Dataset extract.

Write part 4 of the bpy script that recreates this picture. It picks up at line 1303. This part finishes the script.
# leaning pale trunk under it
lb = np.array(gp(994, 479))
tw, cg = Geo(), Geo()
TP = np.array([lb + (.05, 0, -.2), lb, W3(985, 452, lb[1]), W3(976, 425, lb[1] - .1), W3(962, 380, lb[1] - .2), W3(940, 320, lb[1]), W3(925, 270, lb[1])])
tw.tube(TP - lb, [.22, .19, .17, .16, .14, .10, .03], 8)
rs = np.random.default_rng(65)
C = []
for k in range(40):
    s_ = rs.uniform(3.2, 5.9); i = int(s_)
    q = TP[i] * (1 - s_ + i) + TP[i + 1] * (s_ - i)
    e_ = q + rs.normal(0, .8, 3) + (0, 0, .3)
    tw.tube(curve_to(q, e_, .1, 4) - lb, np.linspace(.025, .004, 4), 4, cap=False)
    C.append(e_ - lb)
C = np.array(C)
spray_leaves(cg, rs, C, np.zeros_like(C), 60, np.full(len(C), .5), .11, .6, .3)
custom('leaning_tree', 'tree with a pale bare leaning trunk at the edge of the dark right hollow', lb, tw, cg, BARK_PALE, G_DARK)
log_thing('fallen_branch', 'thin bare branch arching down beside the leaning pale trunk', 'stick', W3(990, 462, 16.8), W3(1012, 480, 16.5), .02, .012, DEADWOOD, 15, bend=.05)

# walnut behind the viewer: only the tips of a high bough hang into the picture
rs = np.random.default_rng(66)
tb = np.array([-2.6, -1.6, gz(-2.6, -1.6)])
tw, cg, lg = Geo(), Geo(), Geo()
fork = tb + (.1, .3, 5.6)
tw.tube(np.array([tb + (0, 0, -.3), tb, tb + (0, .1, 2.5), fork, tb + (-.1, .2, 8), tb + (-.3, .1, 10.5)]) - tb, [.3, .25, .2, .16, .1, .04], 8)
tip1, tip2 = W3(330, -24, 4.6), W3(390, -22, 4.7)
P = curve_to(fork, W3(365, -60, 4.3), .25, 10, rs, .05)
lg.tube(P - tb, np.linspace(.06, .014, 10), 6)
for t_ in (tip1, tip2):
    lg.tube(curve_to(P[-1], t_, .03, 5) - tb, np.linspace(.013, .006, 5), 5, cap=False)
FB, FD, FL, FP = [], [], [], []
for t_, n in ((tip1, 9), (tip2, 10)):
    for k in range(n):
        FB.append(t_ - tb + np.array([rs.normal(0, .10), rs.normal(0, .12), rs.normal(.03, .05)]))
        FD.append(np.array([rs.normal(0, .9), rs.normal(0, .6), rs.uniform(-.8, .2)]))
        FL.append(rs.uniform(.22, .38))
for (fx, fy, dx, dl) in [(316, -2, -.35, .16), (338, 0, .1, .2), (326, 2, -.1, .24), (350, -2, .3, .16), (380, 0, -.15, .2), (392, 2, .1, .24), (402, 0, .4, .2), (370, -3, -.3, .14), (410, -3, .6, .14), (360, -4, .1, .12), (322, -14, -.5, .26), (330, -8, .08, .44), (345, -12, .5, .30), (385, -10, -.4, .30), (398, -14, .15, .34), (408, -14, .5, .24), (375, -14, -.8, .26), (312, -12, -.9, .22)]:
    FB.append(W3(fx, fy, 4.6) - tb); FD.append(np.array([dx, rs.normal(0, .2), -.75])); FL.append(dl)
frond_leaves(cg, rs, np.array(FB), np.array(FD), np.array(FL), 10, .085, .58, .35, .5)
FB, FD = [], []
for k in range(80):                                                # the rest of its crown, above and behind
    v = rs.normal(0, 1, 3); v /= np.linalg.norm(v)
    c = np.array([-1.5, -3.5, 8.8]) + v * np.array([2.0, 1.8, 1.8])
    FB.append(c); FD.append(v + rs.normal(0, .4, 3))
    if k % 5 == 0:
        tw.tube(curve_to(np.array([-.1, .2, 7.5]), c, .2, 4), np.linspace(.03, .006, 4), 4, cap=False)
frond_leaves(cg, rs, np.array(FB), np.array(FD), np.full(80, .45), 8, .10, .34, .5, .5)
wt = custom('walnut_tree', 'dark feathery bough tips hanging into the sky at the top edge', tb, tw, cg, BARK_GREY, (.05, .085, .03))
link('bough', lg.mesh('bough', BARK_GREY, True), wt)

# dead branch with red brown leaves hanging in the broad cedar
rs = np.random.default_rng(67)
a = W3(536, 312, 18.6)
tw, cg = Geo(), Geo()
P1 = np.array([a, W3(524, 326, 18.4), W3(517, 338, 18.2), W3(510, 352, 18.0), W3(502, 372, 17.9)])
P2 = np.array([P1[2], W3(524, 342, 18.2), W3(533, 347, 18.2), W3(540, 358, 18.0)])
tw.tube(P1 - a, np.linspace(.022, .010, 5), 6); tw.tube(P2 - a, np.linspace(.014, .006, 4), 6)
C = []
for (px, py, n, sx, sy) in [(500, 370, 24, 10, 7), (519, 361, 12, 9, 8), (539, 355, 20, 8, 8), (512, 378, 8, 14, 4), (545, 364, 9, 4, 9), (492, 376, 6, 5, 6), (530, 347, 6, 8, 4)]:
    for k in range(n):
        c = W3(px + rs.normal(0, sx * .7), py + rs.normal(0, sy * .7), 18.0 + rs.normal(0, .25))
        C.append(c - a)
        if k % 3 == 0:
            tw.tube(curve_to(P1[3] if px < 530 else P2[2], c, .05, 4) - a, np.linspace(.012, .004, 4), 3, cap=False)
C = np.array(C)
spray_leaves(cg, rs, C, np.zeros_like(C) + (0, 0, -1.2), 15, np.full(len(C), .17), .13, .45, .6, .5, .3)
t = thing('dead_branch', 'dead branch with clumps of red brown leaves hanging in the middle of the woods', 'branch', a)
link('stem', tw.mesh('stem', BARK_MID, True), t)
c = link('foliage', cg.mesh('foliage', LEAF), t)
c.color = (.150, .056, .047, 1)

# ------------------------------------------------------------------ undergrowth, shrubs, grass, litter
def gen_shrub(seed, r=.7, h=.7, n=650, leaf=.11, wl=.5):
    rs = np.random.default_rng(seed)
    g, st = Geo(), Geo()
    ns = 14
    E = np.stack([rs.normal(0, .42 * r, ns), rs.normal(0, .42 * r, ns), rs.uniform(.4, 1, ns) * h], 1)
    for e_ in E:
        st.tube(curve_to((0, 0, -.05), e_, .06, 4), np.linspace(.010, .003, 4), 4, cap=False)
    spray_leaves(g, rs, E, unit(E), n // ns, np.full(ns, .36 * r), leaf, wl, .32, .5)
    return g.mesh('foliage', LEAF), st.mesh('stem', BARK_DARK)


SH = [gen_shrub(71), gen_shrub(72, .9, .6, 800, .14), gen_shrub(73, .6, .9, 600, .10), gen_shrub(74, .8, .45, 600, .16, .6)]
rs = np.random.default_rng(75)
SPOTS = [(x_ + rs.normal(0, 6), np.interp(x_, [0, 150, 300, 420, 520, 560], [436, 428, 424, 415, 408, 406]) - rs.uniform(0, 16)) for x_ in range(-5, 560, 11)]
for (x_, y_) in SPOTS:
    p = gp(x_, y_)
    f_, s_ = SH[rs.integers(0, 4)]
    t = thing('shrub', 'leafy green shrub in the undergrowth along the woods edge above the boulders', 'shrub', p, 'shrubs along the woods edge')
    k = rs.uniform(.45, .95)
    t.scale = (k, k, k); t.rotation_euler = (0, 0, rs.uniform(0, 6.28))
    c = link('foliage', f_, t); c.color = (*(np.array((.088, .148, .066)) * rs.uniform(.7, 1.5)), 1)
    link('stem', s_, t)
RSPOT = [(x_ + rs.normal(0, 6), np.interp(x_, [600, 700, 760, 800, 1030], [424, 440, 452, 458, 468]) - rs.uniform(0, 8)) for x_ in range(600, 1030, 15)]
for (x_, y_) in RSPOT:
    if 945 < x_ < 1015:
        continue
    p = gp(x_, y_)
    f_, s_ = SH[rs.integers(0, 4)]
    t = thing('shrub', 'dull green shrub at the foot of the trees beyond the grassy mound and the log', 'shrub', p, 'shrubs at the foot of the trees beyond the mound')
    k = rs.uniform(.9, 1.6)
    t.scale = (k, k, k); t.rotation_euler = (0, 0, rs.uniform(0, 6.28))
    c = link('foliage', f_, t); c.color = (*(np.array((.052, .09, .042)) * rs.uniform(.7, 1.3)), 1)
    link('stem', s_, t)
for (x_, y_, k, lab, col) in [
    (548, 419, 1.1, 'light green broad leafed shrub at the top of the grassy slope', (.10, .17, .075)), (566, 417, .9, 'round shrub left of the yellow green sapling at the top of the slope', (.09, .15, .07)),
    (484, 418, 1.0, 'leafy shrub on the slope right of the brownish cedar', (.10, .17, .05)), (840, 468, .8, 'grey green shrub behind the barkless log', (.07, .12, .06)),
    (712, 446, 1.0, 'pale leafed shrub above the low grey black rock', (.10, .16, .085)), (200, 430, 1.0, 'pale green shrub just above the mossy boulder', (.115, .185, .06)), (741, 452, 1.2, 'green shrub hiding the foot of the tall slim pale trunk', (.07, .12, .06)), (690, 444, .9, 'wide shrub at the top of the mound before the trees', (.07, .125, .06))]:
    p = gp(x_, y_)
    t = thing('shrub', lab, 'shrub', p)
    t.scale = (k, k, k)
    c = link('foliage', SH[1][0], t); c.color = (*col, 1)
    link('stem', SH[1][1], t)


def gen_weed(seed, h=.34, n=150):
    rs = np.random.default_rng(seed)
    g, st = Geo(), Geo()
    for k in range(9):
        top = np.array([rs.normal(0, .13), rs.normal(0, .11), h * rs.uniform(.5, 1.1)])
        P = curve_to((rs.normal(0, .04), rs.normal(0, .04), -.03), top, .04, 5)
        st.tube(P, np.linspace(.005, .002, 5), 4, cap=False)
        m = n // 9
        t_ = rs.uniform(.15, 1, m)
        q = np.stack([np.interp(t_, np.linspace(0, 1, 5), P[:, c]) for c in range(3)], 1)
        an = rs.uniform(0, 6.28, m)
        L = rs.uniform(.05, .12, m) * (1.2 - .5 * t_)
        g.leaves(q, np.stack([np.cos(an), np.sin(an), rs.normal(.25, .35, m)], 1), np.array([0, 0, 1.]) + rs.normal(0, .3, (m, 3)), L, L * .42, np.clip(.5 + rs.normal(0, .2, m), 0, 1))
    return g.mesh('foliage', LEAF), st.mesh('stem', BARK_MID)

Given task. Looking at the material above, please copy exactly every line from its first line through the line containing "log_thing('fallen_branch', 'thin bare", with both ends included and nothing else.

Full output.
Write part 4 of the bpy script that recreates this picture. It picks up at line 1303. This part finishes the script.
# leaning pale trunk under it
lb = np.array(gp(994, 479))
tw, cg = Geo(), Geo()
TP = np.array([lb + (.05, 0, -.2), lb, W3(985, 452, lb[1]), W3(976, 425, lb[1] - .1), W3(962, 380, lb[1] - .2), W3(940, 320, lb[1]), W3(925, 270, lb[1])])
tw.tube(TP - lb, [.22, .19, .17, .16, .14, .10, .03], 8)
rs = np.random.default_rng(65)
C = []
for k in range(40):
    s_ = rs.uniform(3.2, 5.9); i = int(s_)
    q = TP[i] * (1 - s_ + i) + TP[i + 1] * (s_ - i)
    e_ = q + rs.normal(0, .8, 3) + (0, 0, .3)
    tw.tube(curve_to(q, e_, .1, 4) - lb, np.linspace(.025, .004, 4), 4, cap=False)
    C.append(e_ - lb)
C = np.array(C)
spray_leaves(cg, rs, C, np.zeros_like(C), 60, np.full(len(C), .5), .11, .6, .3)
custom('leaning_tree', 'tree with a pale bare leaning trunk at the edge of the dark right hollow', lb, tw, cg, BARK_PALE, G_DARK)
log_thing('fallen_branch', 'thin bare branch arching down beside the leaning pale trunk', 'stick', W3(990, 462, 16.8), W3(1012, 480, 16.5), .02, .012, DEADWOOD, 15, bend=.05)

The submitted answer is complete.